What happened next in rock was fragmentation. Punk didn't kill rock. But it killed the idea of rock as a single unitary thing with common values. After punk you had post-punk, new wave, goth, new romantic, synthpop, metal, indie, grunge, emo, nu-metal, nu-punk etc. But these were increasingly seen not as members of a single rock family. but as estranged and mutually hostile rival genres.

Really, in the early 80s you had the last flowering of greatness in "rock-derived" music. In everything from Talking Heads to The Smiths, The Cure, The Pixies, The Cocteau Twins, B52s etc.

That greatness and innovation was infused by a retromania. These bands all looked back to the 50s and 60s in their own way. So there was both innovation but also reaction.

Finally, in the 80s, "rock" was dethroned as "king of pop music" by a different genre. Soul, funk and disco led to the mega-artists of the 80s ... Michael Jackson, Prince, Madonna, and to the rise of house / techno and all flavours of EDM. Plus, of course, to hip-hop itself.

The great rock empire's hegemony in popular music was finally broken. And it fell apart with erstwhile "provinces" becoming independent states.

I believe that this trap / mumble moment is going to recapitulate rock's punk moment.

Coming out of it the other side, we will see various fragments of hip-hop going off and becoming their own genres. And these will have very little to do with each other. There'll still be rap. Still be beats. Still be many continuations with hip-hop. (Just as new-wave and metal and goth and indie had many continuations) But these genres will be increasingly open to outside ideas. Note who prevalent "singing" is with the new generation of mumble / trap artists.

By the 1990s, rock was just a bunch of dishes in a much wider buffet of musical options. Some were very popular and enjoyable. Some were embarrassingly reactionary. You still had moments of genius (Radiohead) and a healthy underground rock scene. But rock was no longer the zeitgeist.
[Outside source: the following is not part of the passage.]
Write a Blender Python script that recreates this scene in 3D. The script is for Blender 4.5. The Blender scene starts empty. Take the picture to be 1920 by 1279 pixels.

That's where hip-hop is going in the 2020s.

So what's the "worst decade" for hip-hop? I think this kind of life-cycle for a genre is inevitable. On the one hand, I'm inclined to say the "decadent" period is the "worst". So the 2000s in hip-hop, like the 1970s in rock. Because the real innovation within the genre has burned out, and the most innovative things are fermenting a little bit outside.

Most people will say it's now. Ie. the "punk moment" when all the eternal verities of hip-hop suddenly seem to be dissolving and disrespected. But the punk moment is also an attempt at renewal. At bringing in new ideas and voices to refresh and clean out the cruft that has grown up in the genre.

Personally I find it far more interesting to pay attention to hip-hop in 2018 compared to 2008.